Die Revolution wird abgesagt : KOMMENTAR VON RALPH BOLLMANN
Es wäre auch gar zu schön gewesen. Nach den rot-grünen Reformen bei Staatsangehörigkeit und Zuwanderung schien sich die große Koalition anzuschicken, auch in der Familienpolitik altdeutsche Sonderwege zu beenden. Unter dem Druck der demografischen Frage schien endlich eine Mehrheit der Konservativen bereit zu sein, den hiesigen Muttermythos zu verabschieden und für Kleinkinder ein Betreuungsangebot auf europäischem Niveau zu schaffen – ohne dabei gleich ganze Generationen verkrachter Existenzen heranwachsen zu sehen.
Vorbei. Nun hat die eigene Partei die ehrgeizigen Pläne der CDU-Familienpolitikerin vereitelt. Statt sich gleich auf ein Angebot von 750.000 neuen Krippenplätzen festzulegen, will die Koalition jetzt erst einmal den Bedarf testen. Das klingt ganz harmlos und pragmatisch nach einer Politik der kleinen Schritte – und ist doch etwas grundsätzlich anderes. Angebot oder Bedarf: In diesem Gegensatzpaar steckt eigentlich alles, worum es in der gegenwärtigen Debatte geht.

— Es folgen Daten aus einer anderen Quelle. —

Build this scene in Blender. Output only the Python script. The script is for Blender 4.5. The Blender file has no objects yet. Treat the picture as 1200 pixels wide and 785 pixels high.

Bedarf, das hat etwas mit Bedürftigkeit zu tun, dem Gegenteil von Wahlfreiheit. Es bedeutet: Man betrachtet erst einmal die langen Wartelisten all derer, die trotz derzeit widriger Bedingungen den Anspruch auf einen Krippenplatz angemeldet haben. Angebot, das heißt: Man schafft zunächst die Plätze und setzt damit ein politisches Signal. Das Prinzip ist aus dem öffentlichen Nahverkehr bekannt, wo auf Nebenstrecken einst nur frühmorgens und zu Feierabend je ein Schienenbus über die Dörfer zuckelte – „bedarfsorientiert“ hieß ein solcher Fahrplan, der nur den Zweck hatte, die Strecke möglichst bald stilllegen zu können. Die Verkehrswende kam erst, als die Züge „angebotsorientiert“ unterwegs waren – „jede Stunde, jede Klasse“, wie es in einer Bahnwerbung der Achtziger hieß.
Diesen Mechanismus kennen die konservativen Patriarchen ganz genau. Einen Krippenplatz für all jene verlorenen Mutterseelen, die ihr Kind schon jetzt partout aus dem Haus haben wollen: Das können sie gerade noch akzeptieren. Aber eine wirkliche Wahlfreiheit, ein Angebot mit vielen leeren Plätzen, die jederzeit gefüllt werden können: Das haben sie am Montagabend verhindert.